# INFORMATION PROVIDED
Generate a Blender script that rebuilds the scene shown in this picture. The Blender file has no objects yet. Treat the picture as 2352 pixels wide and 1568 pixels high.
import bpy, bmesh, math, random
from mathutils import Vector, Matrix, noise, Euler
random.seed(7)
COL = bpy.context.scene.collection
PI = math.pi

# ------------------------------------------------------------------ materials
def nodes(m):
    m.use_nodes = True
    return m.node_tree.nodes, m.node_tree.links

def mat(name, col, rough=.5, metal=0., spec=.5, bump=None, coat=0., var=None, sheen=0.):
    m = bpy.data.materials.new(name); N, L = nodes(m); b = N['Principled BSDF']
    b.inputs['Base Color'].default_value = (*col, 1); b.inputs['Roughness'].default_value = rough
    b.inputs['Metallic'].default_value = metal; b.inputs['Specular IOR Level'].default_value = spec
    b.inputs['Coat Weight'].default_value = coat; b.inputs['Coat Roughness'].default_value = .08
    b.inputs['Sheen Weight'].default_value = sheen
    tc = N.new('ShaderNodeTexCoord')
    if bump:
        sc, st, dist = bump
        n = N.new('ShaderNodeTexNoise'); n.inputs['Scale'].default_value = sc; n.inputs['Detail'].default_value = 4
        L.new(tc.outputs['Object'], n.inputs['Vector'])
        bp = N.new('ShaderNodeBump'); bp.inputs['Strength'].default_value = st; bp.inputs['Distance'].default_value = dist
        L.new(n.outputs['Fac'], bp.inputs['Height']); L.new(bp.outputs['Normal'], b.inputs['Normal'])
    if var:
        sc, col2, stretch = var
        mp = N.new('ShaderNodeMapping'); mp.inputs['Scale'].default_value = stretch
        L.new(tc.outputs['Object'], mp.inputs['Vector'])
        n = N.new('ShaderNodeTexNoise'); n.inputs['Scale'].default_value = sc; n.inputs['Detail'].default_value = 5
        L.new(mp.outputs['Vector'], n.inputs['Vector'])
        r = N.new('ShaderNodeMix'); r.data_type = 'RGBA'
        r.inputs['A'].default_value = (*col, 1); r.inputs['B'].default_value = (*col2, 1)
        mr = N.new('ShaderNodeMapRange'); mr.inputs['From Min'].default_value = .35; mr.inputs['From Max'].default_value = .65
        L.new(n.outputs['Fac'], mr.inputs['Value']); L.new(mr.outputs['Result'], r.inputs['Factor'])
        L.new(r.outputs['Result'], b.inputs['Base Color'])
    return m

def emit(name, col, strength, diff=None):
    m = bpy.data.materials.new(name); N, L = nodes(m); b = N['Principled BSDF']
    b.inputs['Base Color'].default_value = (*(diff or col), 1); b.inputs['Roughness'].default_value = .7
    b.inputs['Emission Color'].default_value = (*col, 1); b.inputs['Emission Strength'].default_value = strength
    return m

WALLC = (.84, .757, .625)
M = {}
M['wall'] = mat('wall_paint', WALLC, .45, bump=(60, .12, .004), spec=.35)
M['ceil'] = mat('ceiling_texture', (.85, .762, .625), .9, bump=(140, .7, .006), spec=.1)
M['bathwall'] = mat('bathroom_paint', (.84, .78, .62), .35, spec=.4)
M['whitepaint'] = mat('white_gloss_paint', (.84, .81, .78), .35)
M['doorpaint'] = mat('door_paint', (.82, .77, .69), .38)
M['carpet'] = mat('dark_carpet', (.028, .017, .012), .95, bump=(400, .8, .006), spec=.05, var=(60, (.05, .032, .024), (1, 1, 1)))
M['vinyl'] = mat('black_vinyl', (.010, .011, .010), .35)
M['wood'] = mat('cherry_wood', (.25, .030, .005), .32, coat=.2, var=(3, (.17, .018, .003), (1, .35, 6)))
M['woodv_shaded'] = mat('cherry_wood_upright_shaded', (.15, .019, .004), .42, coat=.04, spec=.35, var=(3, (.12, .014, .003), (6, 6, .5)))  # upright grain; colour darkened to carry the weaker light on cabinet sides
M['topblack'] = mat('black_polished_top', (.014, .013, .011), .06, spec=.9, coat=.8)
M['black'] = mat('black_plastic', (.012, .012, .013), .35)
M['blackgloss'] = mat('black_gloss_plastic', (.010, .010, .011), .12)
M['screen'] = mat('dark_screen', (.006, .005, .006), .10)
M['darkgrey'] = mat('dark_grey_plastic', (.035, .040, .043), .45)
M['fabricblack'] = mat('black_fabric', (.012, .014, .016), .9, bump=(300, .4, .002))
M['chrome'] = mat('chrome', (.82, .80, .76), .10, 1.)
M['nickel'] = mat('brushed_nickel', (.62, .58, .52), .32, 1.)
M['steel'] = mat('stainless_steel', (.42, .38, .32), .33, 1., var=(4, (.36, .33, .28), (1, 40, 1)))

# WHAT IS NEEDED
Each line above must be reproduced exactly as it stands.

# EXERCISE OUTPUT
Generate a Blender script that rebuilds the scene shown in this picture. The Blender file has no objects yet. Treat the picture as 2352 pixels wide and 1568 pixels high.
import bpy, bmesh, math, random
from mathutils import Vector, Matrix, noise, Euler
random.seed(7)
COL = bpy.context.scene.collection
PI = math.pi

# ------------------------------------------------------------------ materials
def nodes(m):
    m.use_nodes = True
    return m.node_tree.nodes, m.node_tree.links

def mat(name, col, rough=.5, metal=0., spec=.5, bump=None, coat=0., var=None, sheen=0.):
    m = bpy.data.materials.new(name); N, L = nodes(m); b = N['Principled BSDF']
    b.inputs['Base Color'].default_value = (*col, 1); b.inputs['Roughness'].default_value = rough
    b.inputs['Metallic'].default_value = metal; b.inputs['Specular IOR Level'].default_value = spec
    b.inputs['Coat Weight'].default_value = coat; b.inputs['Coat Roughness'].default_value = .08
    b.inputs['Sheen Weight'].default_value = sheen
    tc = N.new('ShaderNodeTexCoord')
    if bump:
        sc, st, dist = bump
        n = N.new('ShaderNodeTexNoise'); n.inputs['Scale'].default_value = sc; n.inputs['Detail'].default_value = 4
        L.new(tc.outputs['Object'], n.inputs['Vector'])
        bp = N.new('ShaderNodeBump'); bp.inputs['Strength'].default_value = st; bp.inputs['Distance'].default_value = dist
        L.new(n.outputs['Fac'], bp.inputs['Height']); L.new(bp.outputs['Normal'], b.inputs['Normal'])
    if var:
        sc, col2, stretch = var
        mp = N.new('ShaderNodeMapping'); mp.inputs['Scale'].default_value = stretch
        L.new(tc.outputs['Object'], mp.inputs['Vector'])
        n = N.new('ShaderNodeTexNoise'); n.inputs['Scale'].default_value = sc; n.inputs['Detail'].default_value = 5
        L.new(mp.outputs['Vector'], n.inputs['Vector'])
        r = N.new('ShaderNodeMix'); r.data_type = 'RGBA'
        r.inputs['A'].default_value = (*col, 1); r.inputs['B'].default_value = (*col2, 1)
        mr = N.new('ShaderNodeMapRange'); mr.inputs['From Min'].default_value = .35; mr.inputs['From Max'].default_value = .65
        L.new(n.outputs['Fac'], mr.inputs['Value']); L.new(mr.outputs['Result'], r.inputs['Factor'])
        L.new(r.outputs['Result'], b.inputs['Base Color'])
    return m

def emit(name, col, strength, diff=None):
    m = bpy.data.materials.new(name); N, L = nodes(m); b = N['Principled BSDF']
    b.inputs['Base Color'].default_value = (*(diff or col), 1); b.inputs['Roughness'].default_value = .7
    b.inputs['Emission Color'].default_value = (*col, 1); b.inputs['Emission Strength'].default_value = strength
    return m

WALLC = (.84, .757, .625)
M = {}
M['wall'] = mat('wall_paint', WALLC, .45, bump=(60, .12, .004), spec=.35)
M['ceil'] = mat('ceiling_texture', (.85, .762, .625), .9, bump=(140, .7, .006), spec=.1)
M['bathwall'] = mat('bathroom_paint', (.84, .78, .62), .35, spec=.4)
M['whitepaint'] = mat('white_gloss_paint', (.84, .81, .78), .35)
M['doorpaint'] = mat('door_paint', (.82, .77, .69), .38)
M['carpet'] = mat('dark_carpet', (.028, .017, .012), .95, bump=(400, .8, .006), spec=.05, var=(60, (.05, .032, .024), (1, 1, 1)))
M['vinyl'] = mat('black_vinyl', (.010, .011, .010), .35)
M['wood'] = mat('cherry_wood', (.25, .030, .005), .32, coat=.2, var=(3, (.17, .018, .003), (1, .35, 6)))
M['woodv_shaded'] = mat('cherry_wood_upright_shaded', (.15, .019, .004), .42, coat=.04, spec=.35, var=(3, (.12, .014, .003), (6, 6, .5)))  # upright grain; colour darkened to carry the weaker light on cabinet sides
M['topblack'] = mat('black_polished_top', (.014, .013, .011), .06, spec=.9, coat=.8)
M['black'] = mat('black_plastic', (.012, .012, .013), .35)
M['blackgloss'] = mat('black_gloss_plastic', (.010, .010, .011), .12)
M['screen'] = mat('dark_screen', (.006, .005, .006), .10)
M['darkgrey'] = mat('dark_grey_plastic', (.035, .040, .043), .45)
M['fabricblack'] = mat('black_fabric', (.012, .014, .016), .9, bump=(300, .4, .002))
M['chrome'] = mat('chrome', (.82, .80, .76), .10, 1.)
M['nickel'] = mat('brushed_nickel', (.62, .58, .52), .32, 1.)
M['steel'] = mat('stainless_steel', (.42, .38, .32), .33, 1., var=(4, (.36, .33, .28), (1, 40, 1)))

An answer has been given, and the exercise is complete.